My rough translation of the passage: The date and place were chosen because if the time traveler looked or sounded out of place, the conference attendees would assume she was engaged in some kind of special performance tied to the festival. But if they did figure out she was from the future, that would be fine too, because an audience of science fiction authors would most likely be delighted at proof of time travel.
A foolproof plan!
I have written elsewhere about the incredible vibrancy of Chinese science fiction. While reporting that story, I learned that, within China, Chengdu is considered the capital of the nation’s science fiction establishment. The country's premier SF publication, Science Fiction World, is headquartered there, helmed by Yao Haijun, the mentor and editor of many of the genre’s leading lights. The International Science Fiction Conference of 2017 was a real event: in fact, Baoshu, the author of Memories of Chengdu, writes that the story was specifically commissioned for that conference.
I learned of the existence of Memories of Chengdu when I asked Ken Liu, the American author and translator, if he knew of any science fiction or fantasy that had specifically Sichuanese themes. My reasoning was simple: As a lover of both Sichuan and science fiction, what better way to buff up my Chinese reading comprehension than with a strong dose of Sichuan SF? I had no idea what I was in for. Memories of Chengdu is a journey through Chengdu's past that namechecks nearly every major historical event in the history of Sichuan. In so doing, Baoshu demonstrates an inspiring roadmap for how to solve the challenge of creating a coherent narrative out of the anarchic jumble that is history.
Baoshu kicks off his narrative in 800 B.C., in the kingdom of Shu, an offshoot of the even more ancient Sanxingdui culture, notable for having arisen separately from the traditional north China plain heartland of Chinese civilization. Baoshu's main protagonist manages to play a role in the development of the irrigation system that assured Sichuan's prosperity through the ages, and in the invasion and annexation of Sichuan by the Qin, the founders of imperial China, and in the creation of organized religious Daoism (which happened in Sichuan in the third century A.D.). He drinks wine with the poet Li Bai, recites poetry with Du Fu, and dallies with Sichuan's most famous female poet Xue Tao. He is a witness to the unthinkable devastation wrought on Sichuan in the 17th century by the combined forces of the murderous bandit leader Zhang Xianzhong and the conquering armies of the Manchus.

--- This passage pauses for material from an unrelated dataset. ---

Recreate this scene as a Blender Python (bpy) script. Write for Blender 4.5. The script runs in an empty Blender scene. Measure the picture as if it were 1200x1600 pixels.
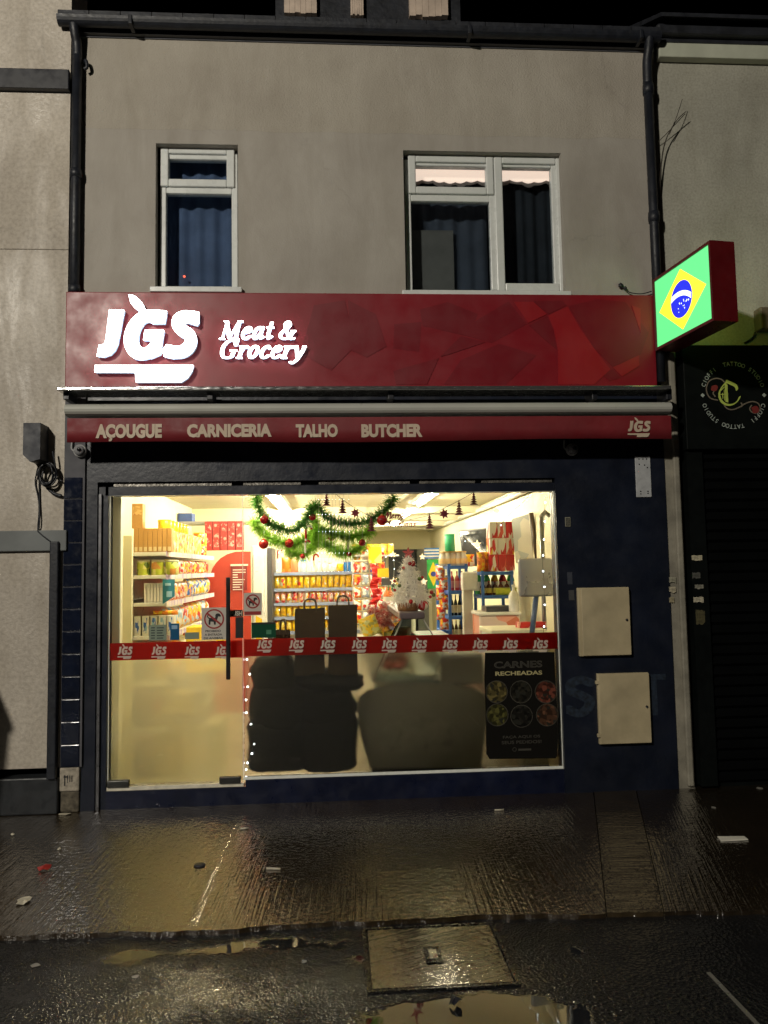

(Occasionally, he even gets out of Sichuan, such as when he becomes Zhuangzi's disciple during the Warring States Era -- and receives some useful advice from the sage pertaining to his really messed up love life -- or when he journeys to the United States to get up to date on the rise of science and technology. But for my purposes here, those are digressions.)
Three years ago, before I started ransacking the UC Berkeley library system for every book and journal article related to Sichuan, I would not have been able to make head nor tail of Memories of Chengdu. I would not have understood the cuckoo's symbolism for the kings of Shu, or what the significance of the Way of the Five Pecks of Rice was for Daoism, or how Zhang Xianzhong's barbarity paved the way for the arrival of the chili pepper. Perhaps most shockingly I had never even heard of Xue Tao, who, in addition to being a remarkable poet, was also a courtesan, Daoist priestess, and renowned paper-maker.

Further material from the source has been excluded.